In part 2/3 I talked about being transparent and understanding that fundraising is a full time commitment - and not bullsh!tting VCs because everyone talks.
In the third and final part of my learnings on raising our Seed from VCs in the UK, I’ll share more around the stuff nobody talks about. Without insight into these things, you’ll generally be sucked into a lot of time wasting.
Before I get into it, I wanted to share a statement our new CTO Greig Rapley shared with me, which resonated so well, and is something all early stage founders should hear. “Raising seed capital is not winning the lottery, it’s a stay of execution. Everything from here on should be laser focussed on delivering our goals and executing at a speed to ensure we survive to break-even or Series A.”
Don’t hate me Francois Mazoudier because I’m opening with disagreeing with you on this point, but I recommend starting with the bottom of your list.
Don’t get me wrong, there is a “method to the madness” in pitching your top 10 first, but as I said in part 1, you’ll be utterly shit the first time you pitch. One time I completely lost my words, I was literally talking gibberish (basically a glitch in the Matrix) and after a few minutes stopped myself and said “sorry, not quite sure what happened there” — proper facepalm moment! There were many of those moments by the way.
The thinking around approaching your top 10 first, is that word spreads, and if the tier two & three firms turn you down then the tier one firms my catch wind of this and decline meeting you. I personally didn’t experience this, but I can see how this could look.
I found it incredibly valuable pitching with less pressure because, let’s face it, pitching Sequoia, Index or Balderton is hyper pressure regardless. I would much prefer taking a few punches in the face, iterating, and then putting my absolute best foot forward.
That said, Francois Mazoudier knows his stuff. Read more on his structure for prioritising investors: Not all investors are equal. This is why, and how, you must prioritise them using the pyramid of priorities
The infamous term sheet. The first light at the end of the tunnel, after a 4–6 month blood, sweat and tears process — finally arrives and you immediately feel a sense of relief. Have we finally done it? Well, almost, but you still have a few hurdles ahead of you.

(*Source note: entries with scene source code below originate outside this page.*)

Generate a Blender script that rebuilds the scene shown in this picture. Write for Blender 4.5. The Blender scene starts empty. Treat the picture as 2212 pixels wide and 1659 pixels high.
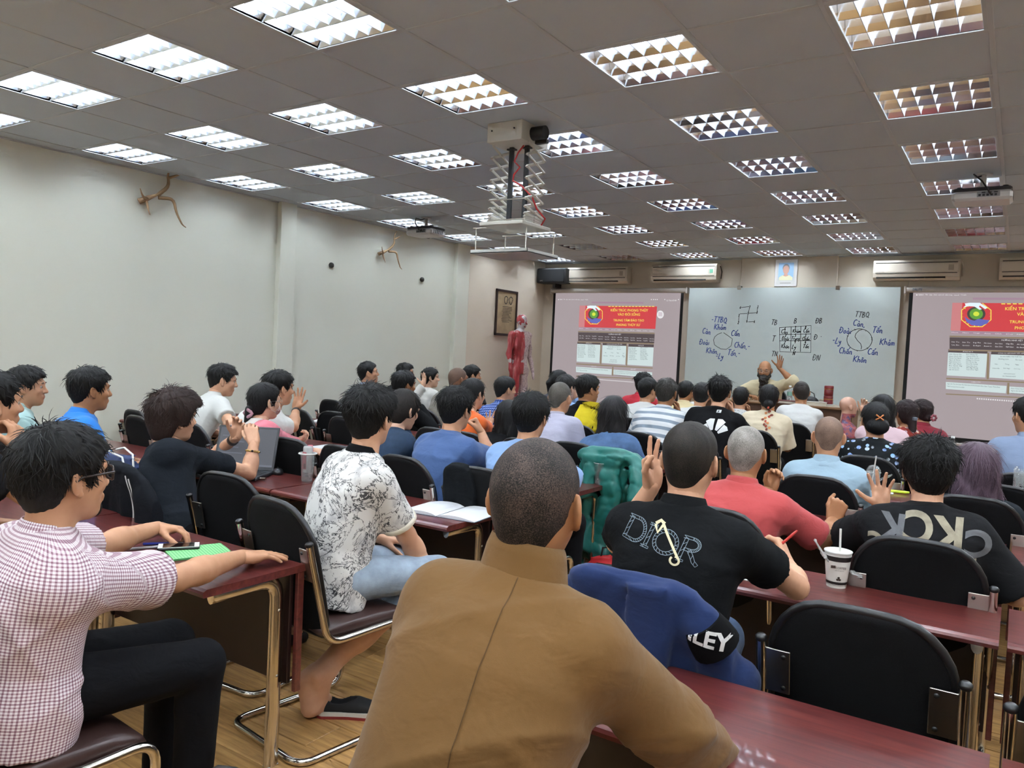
import bpy, math, random
import numpy as np
from mathutils import Matrix, Vector
from mathutils.bvhtree import BVHTree

PI = math.pi
rnd = random.Random(7)
scene = bpy.context.scene
COL = scene.collection

# ------------------------------------------------------------------ camera
IMG_W, IMG_H, FOC = 2212.0, 1659.0, 1670.46
CAM = np.array([6.8033, -2.2738, 1.55])
# rows: camera right, camera down, camera forward (world axes)
CR = np.array([[0.83456486, 0.54880754, 0.04808092],
               [0.06336876, -0.00893388, -0.99795019],
               [-0.54725304, 0.83590099, -0.04223315]])
cam_data = bpy.data.cameras.new('camera')
cam_data.sensor_fit = 'HORIZONTAL'
cam_data.sensor_width = 36.0
cam_data.lens = FOC / IMG_W * 36.0
cam_data.clip_start = 0.05
cam_data.clip_end = 60
cam_obj = bpy.data.objects.new('camera', cam_data)
COL.objects.link(cam_obj)
_m = Matrix.Identity(4)
for _i in range(3):
    _m[_i][0] = CR[0][_i]
    _m[_i][1] = -CR[1][_i]
    _m[_i][2] = -CR[2][_i]
    _m[_i][3] = CAM[_i]
cam_obj.matrix_world = _m
scene.camera = cam_obj

# ------------------------------------------------------------------ world, exposure
world = bpy.data.worlds.new('world')
scene.world = world
world.use_nodes = True
world.node_tree.nodes['Background'].inputs[0].default_value = (0.9, 0.95, 1.0, 1)
world.node_tree.nodes['Background'].inputs[1].default_value = 0.05
scene.view_settings.view_transform = 'Standard'
scene.view_settings.look = 'None'
scene.view_settings.gamma = 1.0
scene.view_settings.use_curve_mapping = False
scene.view_settings.exposure = 0.66
scene.cycles.max_bounces = 6
scene.cycles.diffuse_bounces = 3
scene.cycles.glossy_bounces = 3
scene.cycles.transmission_bounces = 4
scene.cycles.transparent_max_bounces = 8
scene.cycles.use_adaptive_sampling = True
scene.cycles.adaptive_threshold = 0.15
TUBE_POWER = 40.0          # emission of the fluorescent tubes (they light the room)
TUBE_COLOR = (0.86, 0.94, 1.0)

H = 3.083                  # ceiling height
WL = -0.20                 # left wall
WF = 9.22                  # front wall
WR = 9.6                   # right wall
WB = -4.8                  # back wall
DESK_Z = 0.74
PIT = 1.255                # pitch of the desk rows
def row_far(r): return -0.33 + PIT * r
def row_near(r): return row_far(r) - 0.43

def ray(u, v):
    return np.array([(u - IMG_W / 2) / FOC, (v - IMG_H / 2) / FOC, 1.0]) @ CR
def at(u, v, x=None, y=None, z=None):
    """world point seen at photo pixel (u, v) on the plane x=, y= or z="""
    d = ray(u, v)
    ax, val = (0, x) if x is not None else (1, y) if y is not None else (2, z)
    return CAM + d * (val - CAM[ax]) / d[ax]

# ------------------------------------------------------------------ materials
MATS = {}
def lin(c):
    if isinstance(c, str):
        c = c.lstrip('#')
        c = [int(c[i:i + 2], 16) / 255 for i in (0, 2, 4)]
    return tuple((x / 12.92 if x <= 0.04045 else ((x + 0.055) / 1.055) ** 2.4) for x in c[:3]) + (1.0,)

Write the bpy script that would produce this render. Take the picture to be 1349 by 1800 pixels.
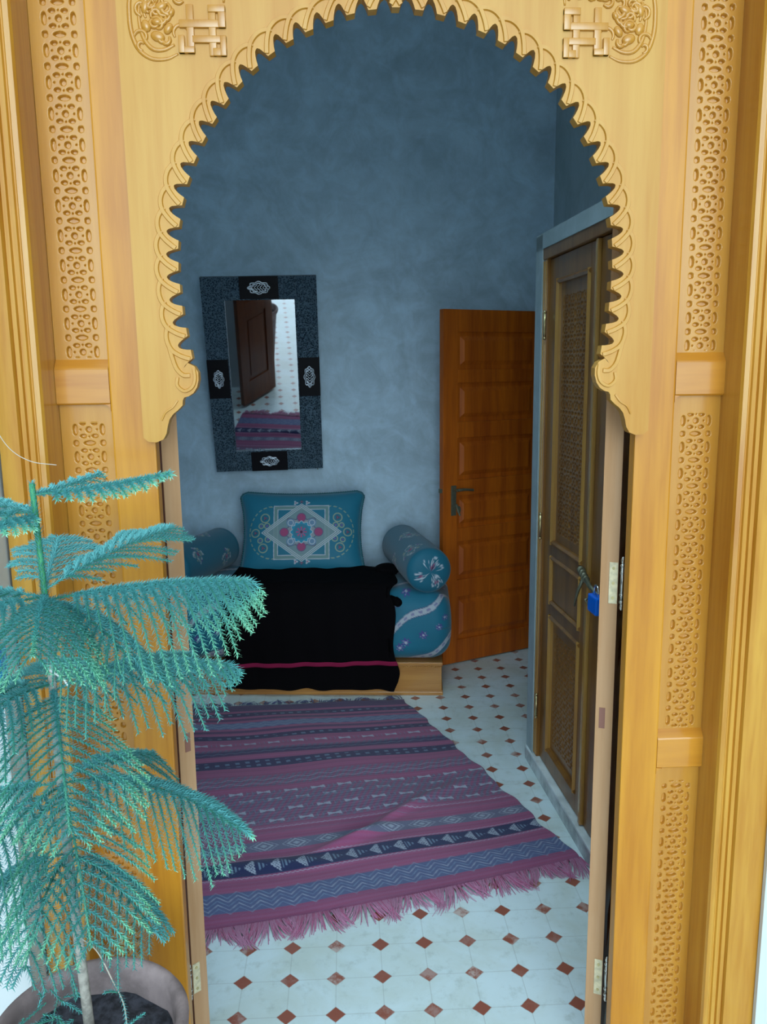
import bpy, bmesh, math, random
import numpy as np
from mathutils import Vector, Matrix, noise
random.seed(7); np.random.seed(7)
for o in list(bpy.data.objects): bpy.data.objects.remove(o)
sc = bpy.context.scene; C = sc.collection
PI = math.pi

# ------------------------------------------------------------------ camera
F_PX, PITCH, ROLL, YAW, H = 1437.09, 0.174919, -0.0115826, 0.0452095, 1.55
def cam_dir(x, f, z):
    c, s = math.cos(ROLL), math.sin(ROLL); a, up = x*c - z*s, x*s + z*c
    c, s = math.cos(PITCH), math.sin(PITCH); yr, zz = f*c + up*s, -f*s + up*c
    c, s = math.cos(YAW), math.sin(YAW)
    return Vector((a*c + yr*s, -a*s + yr*c, zz))
r_, f_, u_ = cam_dir(1,0,0), cam_dir(0,1,0), cam_dir(0,0,1)
cd = bpy.data.cameras.new('camera'); cam = bpy.data.objects.new('camera', cd); C.objects.link(cam)
cam.matrix_world = Matrix(((r_.x, u_.x, -f_.x, 0), (r_.y, u_.y, -f_.y, 0), (r_.z, u_.z, -f_.z, H), (0,0,0,1)))
cd.sensor_fit = 'HORIZONTAL'; cd.sensor_width = 36; cd.lens = 36*F_PX/1349; cd.clip_start = 0.05
sc.camera = cam

# ------------------------------------------------------------------ light
sc.view_settings.view_transform = 'Standard'; sc.view_settings.look = 'None'
sc.view_settings.gamma = 1; sc.view_settings.use_curve_mapping = False
sc.view_settings.exposure = 0.30
SKY_COL = (0.72, 0.91, 1.0); SKY_TOP = 1.15; SKY_BACK = 9.5; FILL_STRENGTH = 15.0; BACK_EL = math.radians(9); BACK_AZ = math.radians(3)
w = bpy.data.worlds.new('world'); sc.world = w; w.use_nodes = True
nt = w.node_tree; nt.nodes.clear()
out = nt.nodes.new('ShaderNodeOutputWorld'); bg = nt.nodes.new('ShaderNodeBackground')
tc = nt.nodes.new('ShaderNodeTexCoord'); sp = nt.nodes.new('ShaderNodeSeparateXYZ')
nt.links.new(tc.outputs['Generated'], sp.inputs[0])
def wmath(op, a, b=None, c=None):
    n = nt.nodes.new('ShaderNodeMath'); n.operation = op
    for i, v in enumerate((a, b, c)):
        if v is None: continue
        if isinstance(v, (int, float)): n.inputs[i].default_value = v
        else: nt.links.new(v, n.inputs[i])
    return n.outputs[0]
bd_ = (math.cos(BACK_EL)*math.sin(BACK_AZ), -math.cos(BACK_EL)*math.cos(BACK_AZ), math.sin(BACK_EL))
back = wmath('ADD', wmath('ADD', wmath('MULTIPLY', sp.outputs[0], bd_[0]), wmath('MULTIPLY', sp.outputs[1], bd_[1])), wmath('MULTIPLY', sp.outputs[2], bd_[2]))
back = wmath('POWER', wmath('MAXIMUM', back, 0.0), 20.0)                     # the bright open court in front of the door
up = wmath('MAXIMUM', sp.outputs[2], 0.0)
st = wmath('ADD', wmath('MULTIPLY', up, SKY_TOP), 0.12)
st = wmath('ADD', st, wmath('MULTIPLY', back, SKY_BACK))
bg.inputs[0].default_value = (*SKY_COL, 1)
nt.links.new(st, bg.inputs[1]); nt.links.new(bg.outputs[0], out.inputs[0])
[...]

First things first, get a lawyer. You’ll want a firm experienced in dealing with VCs, not your brother's, girlfriend's cousin who has helped you until now. In the UK Orrick, Cooleys, Bird & Bird and Wilson Sonsini are a few to look at.
While a term sheet is likely a couple of pages, it sets the precedent for the legal agreements. It’s important to understand what you’re agreeing to, and push back where you are not comfortable. Your lawyer will know precisely what terms the VC you’re working with is generally comfortable relaxing on, and which are deal breakers.
Some key terms to understand (also see what Francois Mazoudier has to say here):
In the UK, there are specific tax efficient investments. Most commonly know, EIS & SEIS which are reserved for angels.
Most of you will be familiar with traditional Venture Capital (VC) firms. What you may not be aware of are Venture Capital Trusts (VCT). I wasn’t.
A VCT in the UK is a public investment vehicle supporting small, high-potential businesses. VCTs offer tax-efficient investment opportunities for individuals, fostering economic growth. Investors can benefit from income tax relief, tax-free dividends, and capital gains tax exemption on VCT shares, subject to conditions and limits.
VCTs are great in that they generally have a broader investment strategy and are slightly de-risked due to the tax incentives. However, VCTs don’t come free. Along with their investment, they will generally follow a “finders fee”, which is a % of the total investment (1%-3%), as well as an annual management fee, which is generally £20k — £40k p/a.
The challenge with VCT is that due to their public structure, there are a number of “disqualifying” criteria that you always need to be aware of post your raise. This goes for EIS/SEIS as well. Things like share buy-backs are generally a no-no, as could disqualify your EIS/SEIS investors. It’s always good to take advise from specialists in this case — Philip Hare Associates are great.
Obviously! Right? You’d be surprised how many don’t, and how many compliments we got because we knew our numbers. We were prepared and we had the answers. BUT, at the same time don’t be afraid to say “I don’t know and I’ll get back to you” if it’s a question you were not expecting and don’t know the answer to.
This stuff is basic, but it makes a big impact when you are prepared so spend the time on it.
Some questions that will almost certainly come up:
Once the round has closed and the high fives have settled in, you’ll soon realise you’re already a month into your first quarter post closing. You’re in a new world. A world driven by metrics, high velocity and a demand to reach your goals that you’ve likely never experienced before.
You’ll likely have your first board meeting coming up with your new investors and all eyes will be on you, the CEO. All the promises you made and the dreams you sold...it’s now time to deliver!
Personally, I live for this. But it’s not for everyone so make sure you know what you’re in for. Talk to founders who have raised from VC. Hear the good, the bad, the ugly and, most importantly, get ready for the ride!